Aim » Go from the first line to the line with "me.materials.append(mat); return me" and return those lines verbatim, ends included.

# start of Information provided

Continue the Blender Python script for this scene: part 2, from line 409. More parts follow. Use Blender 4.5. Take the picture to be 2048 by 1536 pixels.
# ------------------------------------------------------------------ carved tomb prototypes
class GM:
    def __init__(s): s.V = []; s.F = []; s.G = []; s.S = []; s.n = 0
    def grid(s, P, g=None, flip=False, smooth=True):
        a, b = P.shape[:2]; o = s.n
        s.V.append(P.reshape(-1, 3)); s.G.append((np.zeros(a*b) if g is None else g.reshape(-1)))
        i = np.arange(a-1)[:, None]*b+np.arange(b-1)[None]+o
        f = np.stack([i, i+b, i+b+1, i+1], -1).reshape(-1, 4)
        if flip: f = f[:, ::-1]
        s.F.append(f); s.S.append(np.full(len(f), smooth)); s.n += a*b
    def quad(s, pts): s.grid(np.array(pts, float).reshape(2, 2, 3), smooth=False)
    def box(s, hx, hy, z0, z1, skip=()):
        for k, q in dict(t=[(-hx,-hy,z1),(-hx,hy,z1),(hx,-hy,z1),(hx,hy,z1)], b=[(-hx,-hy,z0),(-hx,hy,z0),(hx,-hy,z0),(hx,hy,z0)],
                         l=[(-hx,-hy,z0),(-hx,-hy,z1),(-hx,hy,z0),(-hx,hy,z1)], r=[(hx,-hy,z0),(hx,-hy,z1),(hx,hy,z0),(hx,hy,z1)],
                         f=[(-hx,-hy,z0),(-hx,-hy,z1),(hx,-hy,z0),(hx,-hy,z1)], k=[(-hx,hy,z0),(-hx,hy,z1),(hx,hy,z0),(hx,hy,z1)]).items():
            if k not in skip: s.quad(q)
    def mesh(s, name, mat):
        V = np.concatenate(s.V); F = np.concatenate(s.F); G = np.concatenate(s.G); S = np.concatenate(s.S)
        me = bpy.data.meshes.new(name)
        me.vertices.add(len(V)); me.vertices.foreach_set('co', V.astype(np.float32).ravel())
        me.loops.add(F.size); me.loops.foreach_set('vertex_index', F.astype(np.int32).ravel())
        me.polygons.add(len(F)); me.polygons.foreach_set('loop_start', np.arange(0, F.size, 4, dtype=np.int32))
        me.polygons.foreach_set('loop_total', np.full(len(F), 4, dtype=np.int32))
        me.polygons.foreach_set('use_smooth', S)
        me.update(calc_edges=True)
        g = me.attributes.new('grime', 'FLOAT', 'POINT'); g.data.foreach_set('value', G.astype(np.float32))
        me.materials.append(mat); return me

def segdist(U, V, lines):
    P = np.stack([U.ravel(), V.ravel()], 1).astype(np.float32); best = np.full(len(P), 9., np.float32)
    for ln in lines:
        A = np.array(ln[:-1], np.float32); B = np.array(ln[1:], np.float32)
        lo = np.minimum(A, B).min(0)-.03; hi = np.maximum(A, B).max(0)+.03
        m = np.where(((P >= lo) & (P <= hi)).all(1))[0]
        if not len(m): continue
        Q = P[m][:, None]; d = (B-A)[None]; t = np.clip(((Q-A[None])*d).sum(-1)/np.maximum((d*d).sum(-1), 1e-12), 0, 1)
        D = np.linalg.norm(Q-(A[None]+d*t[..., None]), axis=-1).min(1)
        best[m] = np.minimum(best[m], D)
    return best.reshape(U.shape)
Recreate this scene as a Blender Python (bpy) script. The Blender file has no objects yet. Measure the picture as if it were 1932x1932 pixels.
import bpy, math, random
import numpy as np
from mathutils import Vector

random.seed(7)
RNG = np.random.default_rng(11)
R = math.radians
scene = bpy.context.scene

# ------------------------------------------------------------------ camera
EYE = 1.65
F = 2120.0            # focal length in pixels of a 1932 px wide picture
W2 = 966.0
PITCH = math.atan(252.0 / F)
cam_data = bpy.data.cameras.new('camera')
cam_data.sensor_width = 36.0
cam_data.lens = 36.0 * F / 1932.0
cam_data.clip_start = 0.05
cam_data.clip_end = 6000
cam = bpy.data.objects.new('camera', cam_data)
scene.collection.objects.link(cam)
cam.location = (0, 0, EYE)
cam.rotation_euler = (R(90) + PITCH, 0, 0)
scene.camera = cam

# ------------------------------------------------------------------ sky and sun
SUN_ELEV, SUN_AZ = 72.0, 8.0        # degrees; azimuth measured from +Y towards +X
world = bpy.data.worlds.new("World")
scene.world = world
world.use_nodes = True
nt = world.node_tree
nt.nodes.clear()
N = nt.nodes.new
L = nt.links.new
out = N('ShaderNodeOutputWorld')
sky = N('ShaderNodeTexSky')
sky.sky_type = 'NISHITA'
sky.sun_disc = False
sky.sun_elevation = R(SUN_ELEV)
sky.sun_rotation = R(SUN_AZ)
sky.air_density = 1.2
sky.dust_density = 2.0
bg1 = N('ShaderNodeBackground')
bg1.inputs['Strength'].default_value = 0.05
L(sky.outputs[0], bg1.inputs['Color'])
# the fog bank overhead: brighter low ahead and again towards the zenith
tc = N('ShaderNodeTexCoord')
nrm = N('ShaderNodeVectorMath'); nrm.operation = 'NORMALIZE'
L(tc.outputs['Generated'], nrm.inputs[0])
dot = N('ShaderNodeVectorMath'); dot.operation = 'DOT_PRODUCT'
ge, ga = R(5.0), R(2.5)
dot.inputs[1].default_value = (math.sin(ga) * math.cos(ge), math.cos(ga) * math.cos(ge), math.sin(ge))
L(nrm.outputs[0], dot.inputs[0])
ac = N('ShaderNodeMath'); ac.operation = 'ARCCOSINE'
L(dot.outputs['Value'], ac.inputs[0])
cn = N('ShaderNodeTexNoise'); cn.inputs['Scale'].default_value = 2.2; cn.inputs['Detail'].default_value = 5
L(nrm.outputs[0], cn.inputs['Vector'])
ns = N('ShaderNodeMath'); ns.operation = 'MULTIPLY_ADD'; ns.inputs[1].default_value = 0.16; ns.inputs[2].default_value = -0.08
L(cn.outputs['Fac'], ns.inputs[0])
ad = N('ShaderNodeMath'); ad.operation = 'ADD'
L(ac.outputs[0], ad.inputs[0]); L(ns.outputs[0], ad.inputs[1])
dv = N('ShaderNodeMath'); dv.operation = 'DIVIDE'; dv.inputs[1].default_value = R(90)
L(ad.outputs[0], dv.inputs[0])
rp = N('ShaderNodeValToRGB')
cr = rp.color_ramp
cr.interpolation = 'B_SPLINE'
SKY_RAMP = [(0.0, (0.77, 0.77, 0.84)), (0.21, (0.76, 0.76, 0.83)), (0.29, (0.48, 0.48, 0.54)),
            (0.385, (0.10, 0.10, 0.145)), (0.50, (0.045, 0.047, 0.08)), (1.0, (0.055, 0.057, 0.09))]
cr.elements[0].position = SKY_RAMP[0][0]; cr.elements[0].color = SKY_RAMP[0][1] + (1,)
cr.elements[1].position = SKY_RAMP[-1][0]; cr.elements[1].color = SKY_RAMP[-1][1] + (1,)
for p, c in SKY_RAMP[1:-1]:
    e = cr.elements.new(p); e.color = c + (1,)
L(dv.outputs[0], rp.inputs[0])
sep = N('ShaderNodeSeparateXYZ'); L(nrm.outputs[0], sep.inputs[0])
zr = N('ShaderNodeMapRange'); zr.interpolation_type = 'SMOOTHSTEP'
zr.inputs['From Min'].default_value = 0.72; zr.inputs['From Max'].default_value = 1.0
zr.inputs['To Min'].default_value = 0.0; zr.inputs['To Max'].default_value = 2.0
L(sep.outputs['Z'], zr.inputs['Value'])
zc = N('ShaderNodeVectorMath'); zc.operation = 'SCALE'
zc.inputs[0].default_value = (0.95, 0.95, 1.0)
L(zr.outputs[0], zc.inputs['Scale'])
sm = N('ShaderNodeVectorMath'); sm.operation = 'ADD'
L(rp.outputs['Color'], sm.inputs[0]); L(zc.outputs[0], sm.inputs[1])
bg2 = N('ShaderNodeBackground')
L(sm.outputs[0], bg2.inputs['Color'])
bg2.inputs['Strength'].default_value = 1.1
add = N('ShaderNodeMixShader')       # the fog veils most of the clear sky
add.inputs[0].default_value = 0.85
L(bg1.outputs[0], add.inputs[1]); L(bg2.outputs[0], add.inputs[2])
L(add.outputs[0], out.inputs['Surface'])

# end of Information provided

The response »
Continue the Blender Python script for this scene: part 2, from line 409. More parts follow. Use Blender 4.5. Take the picture to be 2048 by 1536 pixels.
# ------------------------------------------------------------------ carved tomb prototypes
class GM:
    def __init__(s): s.V = []; s.F = []; s.G = []; s.S = []; s.n = 0
    def grid(s, P, g=None, flip=False, smooth=True):
        a, b = P.shape[:2]; o = s.n
        s.V.append(P.reshape(-1, 3)); s.G.append((np.zeros(a*b) if g is None else g.reshape(-1)))
        i = np.arange(a-1)[:, None]*b+np.arange(b-1)[None]+o
        f = np.stack([i, i+b, i+b+1, i+1], -1).reshape(-1, 4)
        if flip: f = f[:, ::-1]
        s.F.append(f); s.S.append(np.full(len(f), smooth)); s.n += a*b
    def quad(s, pts): s.grid(np.array(pts, float).reshape(2, 2, 3), smooth=False)
    def box(s, hx, hy, z0, z1, skip=()):
        for k, q in dict(t=[(-hx,-hy,z1),(-hx,hy,z1),(hx,-hy,z1),(hx,hy,z1)], b=[(-hx,-hy,z0),(-hx,hy,z0),(hx,-hy,z0),(hx,hy,z0)],
                         l=[(-hx,-hy,z0),(-hx,-hy,z1),(-hx,hy,z0),(-hx,hy,z1)], r=[(hx,-hy,z0),(hx,-hy,z1),(hx,hy,z0),(hx,hy,z1)],
                         f=[(-hx,-hy,z0),(-hx,-hy,z1),(hx,-hy,z0),(hx,-hy,z1)], k=[(-hx,hy,z0),(-hx,hy,z1),(hx,hy,z0),(hx,hy,z1)]).items():
            if k not in skip: s.quad(q)
    def mesh(s, name, mat):
        V = np.concatenate(s.V); F = np.concatenate(s.F); G = np.concatenate(s.G); S = np.concatenate(s.S)
        me = bpy.data.meshes.new(name)
        me.vertices.add(len(V)); me.vertices.foreach_set('co', V.astype(np.float32).ravel())
        me.loops.add(F.size); me.loops.foreach_set('vertex_index', F.astype(np.int32).ravel())
        me.polygons.add(len(F)); me.polygons.foreach_set('loop_start', np.arange(0, F.size, 4, dtype=np.int32))
        me.polygons.foreach_set('loop_total', np.full(len(F), 4, dtype=np.int32))
        me.polygons.foreach_set('use_smooth', S)
        me.update(calc_edges=True)
        g = me.attributes.new('grime', 'FLOAT', 'POINT'); g.data.foreach_set('value', G.astype(np.float32))
        me.materials.append(mat); return me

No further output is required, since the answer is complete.